10/24/2013

Review: 'The Counselor' Starring Michael Fassbender, Brad Pitt, and Cameron Diaz


When Cormac McCarthy, arguably this country's greatest living author, takes it upon himself to write anything it's a big deal. But when it's his first original screenplay, after years of watching others adapt his sordid underworld tales to great success, the anticipation for it is understandably high. And The Counselor is exactly the type of ugly, depraved tale of the vengeful and virtue-less that fans of his work will love, gifted with McCarthy's virtuoso dialogue and a white-hot cast. While the story itself is a bit messy with extraneous characters and all of their various scheming, it's deliciously evil and nasty stuff that makes for a great guilty pleasure.

The film begins with one of those too-happy-to-be-true scenes between lovers that tell you something awful is going to come between them very soon. But for now the bliss between the unnamed counselor (Michael Fassbender) and his cautiously frisky lover Laura (Penelope Cruz) underneath a veil of snow white bed sheets is a real and genuine thing. Laura's hesitance to give in completely to her passions marks her as an innocent, imbued with a religious piety and saintliness that we immediately know will be perceived as a weakness to some vile ruiner of souls.

The unwitting impetus for this destruction is caused by the counselor himself, a man who lives the high life in El Paso but like so many of McCarthy's tragic protagonists he needs more. He's overextended his resources, and the expensive engagement ring he just traveled to Amsterdam to buy doesn't help. To help get out of the jam he connects with his crazy-haired, crazy-clothed client Reiner (Javier Bardem) to put together a drug deal involving some unforgiving underworld-types. The gregarious and boastful Reiner's spirit is matched only by the immorality of his mistress Malkina (Cameron Diaz), a predatory woman too dangerous to keep around but too sexy to let go of. Like the pet cheetahs they share, she sees herself as a hunter; a hunter of riches and lives and everything others hold dear. And she's more than a little bit looney, to boot. She's the sort of woman that, for the fun of it, will confess all of her nastiest sins to a Catholic priest, who rebuffs her admissions. Perhaps she would have had better luck by telling him of the time she had sex with Reiner's car, in a scene that is too disturbing, hilarious, and (kind of) stimulating for mere words to do justice.

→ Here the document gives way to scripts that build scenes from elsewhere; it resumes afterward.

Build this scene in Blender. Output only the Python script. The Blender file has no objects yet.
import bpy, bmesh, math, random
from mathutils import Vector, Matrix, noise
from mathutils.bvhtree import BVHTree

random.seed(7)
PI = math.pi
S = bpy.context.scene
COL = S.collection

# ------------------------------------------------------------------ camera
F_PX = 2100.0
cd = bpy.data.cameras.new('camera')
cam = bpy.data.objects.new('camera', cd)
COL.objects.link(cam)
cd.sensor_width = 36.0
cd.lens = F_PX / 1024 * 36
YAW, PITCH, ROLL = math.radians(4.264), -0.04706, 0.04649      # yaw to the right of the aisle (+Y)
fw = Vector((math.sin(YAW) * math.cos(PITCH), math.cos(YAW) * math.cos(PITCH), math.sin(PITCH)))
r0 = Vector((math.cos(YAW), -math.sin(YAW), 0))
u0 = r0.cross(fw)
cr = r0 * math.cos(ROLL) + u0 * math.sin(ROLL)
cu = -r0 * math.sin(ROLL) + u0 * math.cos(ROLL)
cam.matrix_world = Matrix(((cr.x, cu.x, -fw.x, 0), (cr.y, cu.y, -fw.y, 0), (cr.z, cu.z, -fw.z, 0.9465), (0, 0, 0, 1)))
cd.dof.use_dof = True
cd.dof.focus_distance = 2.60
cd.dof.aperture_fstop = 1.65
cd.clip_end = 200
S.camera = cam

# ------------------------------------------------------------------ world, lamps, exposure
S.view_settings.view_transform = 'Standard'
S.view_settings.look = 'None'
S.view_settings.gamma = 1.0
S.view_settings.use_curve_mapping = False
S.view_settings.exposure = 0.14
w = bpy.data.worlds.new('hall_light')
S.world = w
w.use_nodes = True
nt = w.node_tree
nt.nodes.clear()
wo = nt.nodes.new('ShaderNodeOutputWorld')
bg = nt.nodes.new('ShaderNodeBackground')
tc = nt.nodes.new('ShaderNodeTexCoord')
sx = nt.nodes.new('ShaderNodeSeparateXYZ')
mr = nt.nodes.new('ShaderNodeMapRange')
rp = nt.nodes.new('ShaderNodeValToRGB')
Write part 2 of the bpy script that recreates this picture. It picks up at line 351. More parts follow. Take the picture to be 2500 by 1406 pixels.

The nature of the criminal activity the counselor has chosen to undertake is sketchily drawn, but it doesn't really matter. All we need to know about it is made painfully clear by Reiner and ambiguous money-man Westray (Brad Pitt) when they try to warn him about the dangers. If something goes wrong the people at the top won't care if you're responsible. When Reiner starts talking about a vicious motorized wire weapon known as a bolito, we know at some point we're going to see someone we've grown attached to be the victim of it. The counselor doesn't really take heed of all this free advice he's being offered, and when things go belly up he's utterly unprepared for it. People start dying in McCarthy-ish fashion at a rapid clip, and the counselor is forced to deal with the unholy ramifications of his decision. Despite the numerous sharks swimming in the water this isn't a film about villains, it's about the bad choices good people sometimes make in an effort to do what's right, and how those choices sometimes can cost everything.

Not exactly fresh ground for McCarthy to tread but he creates an entire world of vivid characters that are never less than fascinating. Probably the least interesting of them all would be the counselor himself, and it's through no fault of Fassbender's whose steely gaze and cold features are perfect for a man so severely outmatched by his flashy peers. While he does a great job of getting across the counselor's increasing desperation as his life begins to crumble, the character is simply too distant and unreachable, with few qualities to make him interesting for very long. Bardem again gets to relish in a colorful bad guy role, although this one is considerably less menacing than No Country for Old Men's Anton Chigurh.  Pitt nonchalantly flits in and out of the film like a feather on a gust of wind, while Diaz is hard to take your eyes off of as a classic femme fatale. These are McCarthy characters in the truest sense, and it's fair to say that none of them are perfectly well-rounded. We're meant to recognize them for the dirty dealers they are and nothing more. The macho philosophy that spills out of their mouths is easily digestible, if occasionally a little too theatrical to sound natural. An army of solid guest appearances shoulder the load even when the big guns are away, with the best being Rosie Perez as one of the counselor's imprisoned clients, who just wants to make sure her son on the outside is taken care of.

The Counselor looks like nothing Ridley Scott has directed before, but it's hardly his most distinctive work. He re-teams with his Prometheus cinematographer for the wonderfully striking visuals of the many alluring locales, but Scott's old passion only emerges intermittently. This is a film about characters and writing more so than visual flourishes, and it's McCarthy's grim voice that grips you most, like a bolito pulled tight around the neck.